Questi tre attori della scena politica si inseriscono in un contesto dinamico qual è quello
dello spazio pubblico che, caratterizzato da una parità tra i soggetti prima all’età
postindustriale, con l’avvento della televisione si è trasformato in spazio pubblico
mediatizzato, in cui la posizione predominante è occupata dai mezzi di comunicazione di
massa. Questi due diversi stadi possono essere rappresentati attraverso il modello
“pubblicistico-dialogico” e il modello “mediatico”.

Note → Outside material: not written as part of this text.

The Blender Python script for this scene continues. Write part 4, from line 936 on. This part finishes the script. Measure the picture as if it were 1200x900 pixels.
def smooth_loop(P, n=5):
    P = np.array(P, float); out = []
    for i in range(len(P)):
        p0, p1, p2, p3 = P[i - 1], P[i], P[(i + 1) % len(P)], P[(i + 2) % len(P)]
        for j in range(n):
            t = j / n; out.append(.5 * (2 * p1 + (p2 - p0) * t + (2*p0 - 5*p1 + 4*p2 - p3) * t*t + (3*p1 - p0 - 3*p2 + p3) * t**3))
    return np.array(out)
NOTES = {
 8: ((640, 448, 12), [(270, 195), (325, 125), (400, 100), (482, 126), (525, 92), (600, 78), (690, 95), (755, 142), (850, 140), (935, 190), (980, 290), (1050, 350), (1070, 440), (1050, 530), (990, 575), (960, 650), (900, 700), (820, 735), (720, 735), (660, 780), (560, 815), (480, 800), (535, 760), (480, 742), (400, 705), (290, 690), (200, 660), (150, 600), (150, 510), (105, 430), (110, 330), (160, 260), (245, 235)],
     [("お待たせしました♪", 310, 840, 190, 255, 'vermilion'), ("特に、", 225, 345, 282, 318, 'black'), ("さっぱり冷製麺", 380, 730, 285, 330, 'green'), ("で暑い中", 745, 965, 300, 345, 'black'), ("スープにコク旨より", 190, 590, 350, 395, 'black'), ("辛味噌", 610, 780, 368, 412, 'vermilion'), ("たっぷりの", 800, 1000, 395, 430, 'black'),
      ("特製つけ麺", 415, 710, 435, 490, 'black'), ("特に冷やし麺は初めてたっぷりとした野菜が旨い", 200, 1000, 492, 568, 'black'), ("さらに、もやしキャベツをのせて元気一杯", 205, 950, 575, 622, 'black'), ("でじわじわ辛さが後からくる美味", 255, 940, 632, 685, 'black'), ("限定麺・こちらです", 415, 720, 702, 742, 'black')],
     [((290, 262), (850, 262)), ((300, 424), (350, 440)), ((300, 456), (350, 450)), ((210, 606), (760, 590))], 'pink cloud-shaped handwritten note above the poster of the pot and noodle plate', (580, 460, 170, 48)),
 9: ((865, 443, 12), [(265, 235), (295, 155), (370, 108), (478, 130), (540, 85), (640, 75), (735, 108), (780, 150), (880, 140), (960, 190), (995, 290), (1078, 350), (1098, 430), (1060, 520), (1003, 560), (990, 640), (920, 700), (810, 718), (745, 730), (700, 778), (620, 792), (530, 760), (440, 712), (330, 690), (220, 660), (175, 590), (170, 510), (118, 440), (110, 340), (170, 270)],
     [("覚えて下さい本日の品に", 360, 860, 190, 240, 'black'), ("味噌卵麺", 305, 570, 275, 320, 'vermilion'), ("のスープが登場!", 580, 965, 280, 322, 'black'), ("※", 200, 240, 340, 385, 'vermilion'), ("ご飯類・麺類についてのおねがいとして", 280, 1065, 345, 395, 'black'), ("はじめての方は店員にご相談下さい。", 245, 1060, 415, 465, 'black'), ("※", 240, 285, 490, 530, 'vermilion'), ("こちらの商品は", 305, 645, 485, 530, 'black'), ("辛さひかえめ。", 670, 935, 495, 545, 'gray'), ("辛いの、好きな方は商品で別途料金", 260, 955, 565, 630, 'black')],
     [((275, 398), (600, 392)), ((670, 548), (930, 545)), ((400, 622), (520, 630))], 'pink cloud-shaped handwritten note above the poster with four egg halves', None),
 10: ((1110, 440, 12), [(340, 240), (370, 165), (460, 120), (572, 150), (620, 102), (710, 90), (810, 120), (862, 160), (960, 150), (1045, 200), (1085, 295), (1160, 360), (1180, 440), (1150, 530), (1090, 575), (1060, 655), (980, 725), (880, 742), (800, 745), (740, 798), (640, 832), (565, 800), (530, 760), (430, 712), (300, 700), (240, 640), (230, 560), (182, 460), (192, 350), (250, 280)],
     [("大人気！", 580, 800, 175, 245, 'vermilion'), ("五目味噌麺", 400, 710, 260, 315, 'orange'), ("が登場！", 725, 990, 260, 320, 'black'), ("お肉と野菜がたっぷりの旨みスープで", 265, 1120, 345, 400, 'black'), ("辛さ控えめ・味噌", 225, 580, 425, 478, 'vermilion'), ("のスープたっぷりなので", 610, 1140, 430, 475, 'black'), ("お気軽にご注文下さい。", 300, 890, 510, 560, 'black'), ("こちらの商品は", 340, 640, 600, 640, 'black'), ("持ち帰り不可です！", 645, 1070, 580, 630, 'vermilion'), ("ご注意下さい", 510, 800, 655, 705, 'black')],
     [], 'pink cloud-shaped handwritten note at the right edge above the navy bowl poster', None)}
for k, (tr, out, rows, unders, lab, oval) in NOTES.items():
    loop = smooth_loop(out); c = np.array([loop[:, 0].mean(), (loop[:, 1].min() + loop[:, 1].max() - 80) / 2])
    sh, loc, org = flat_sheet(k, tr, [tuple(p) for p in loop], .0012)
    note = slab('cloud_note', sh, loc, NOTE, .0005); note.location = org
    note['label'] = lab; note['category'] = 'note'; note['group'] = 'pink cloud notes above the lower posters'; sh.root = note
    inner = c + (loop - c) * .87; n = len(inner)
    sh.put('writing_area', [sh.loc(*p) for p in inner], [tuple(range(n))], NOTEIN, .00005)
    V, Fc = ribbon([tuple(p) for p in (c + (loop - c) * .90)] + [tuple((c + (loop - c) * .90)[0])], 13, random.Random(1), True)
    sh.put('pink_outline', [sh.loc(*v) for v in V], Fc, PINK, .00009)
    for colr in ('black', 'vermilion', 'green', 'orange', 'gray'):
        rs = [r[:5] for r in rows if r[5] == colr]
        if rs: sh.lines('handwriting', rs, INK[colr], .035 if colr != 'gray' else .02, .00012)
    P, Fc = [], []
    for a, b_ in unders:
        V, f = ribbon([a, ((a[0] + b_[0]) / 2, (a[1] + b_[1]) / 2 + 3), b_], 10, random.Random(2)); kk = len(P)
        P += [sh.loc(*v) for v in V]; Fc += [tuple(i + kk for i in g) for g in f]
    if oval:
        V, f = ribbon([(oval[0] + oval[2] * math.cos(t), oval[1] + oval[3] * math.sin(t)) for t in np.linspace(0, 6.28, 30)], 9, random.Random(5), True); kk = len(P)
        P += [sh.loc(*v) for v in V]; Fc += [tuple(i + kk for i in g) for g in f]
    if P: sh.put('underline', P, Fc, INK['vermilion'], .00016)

Nel primo modello, quello “pubblicistico-dialogico”, si realizza un processo di interazione
discorsiva tra tutti i soggetti dello spazio pubblico. I mass media contribuiscono a creare
questo spazio, ma con un’azione che va a sommarsi a quella compiuta da politici e
cittadini. Questi due attori possiedono da soli la capacità di comunicare autonomamente tra
di loro attraverso forme di interazione diretta che evitano così l’intermediazione dei mezzi
di comunicazione. Attraverso le piazze, luoghi fisici dell’incontro tra politici ed elettori, e
per mezzo dei comizi, forma tipica di comunicazione diretta, si ha la possibilità di un
rapporto “immediato”. Facendo a meno dei mass media si rende la comunicazione politica
mediatizzata solo una delle possibilità comunicative instaurabile tra i soggetti, che si
realizza solo quando tutti e tre gli attori dell’arena politica vengono coinvolti
contemporaneamente.
Ma il peso crescente che i media hanno assunto nella società contemporanea, soprattutto
grazie allo stretto connubio che si è instaurato tra televisione e mondo politico a partire
dagli anni ‘60, ha fatto si che il loro peso risultasse predominante rispetto a quello degli
altri due attori. Questa evoluzione ha portato all’affermarsi del “modello mediatico”,
secondo cui l’interazione politica non può che avvenire all’interno di uno spazio pubblico
mediatizzato. I media forniscono i canali tra cittadini e politici, condizionando la natura dei
loro rapporti e obbligandoli ad adattarsi alle logiche che governano la comunicazione di
massa, da cui non possono più prescindere. È la realtà virtuale del confronto televisivo o
della campagna pubblicitaria a dare forma e sostanza alla comunicazione mediatizzata,
ponendosi al centro tra politico e cittadino e privandoli di qualunque contatto diretto.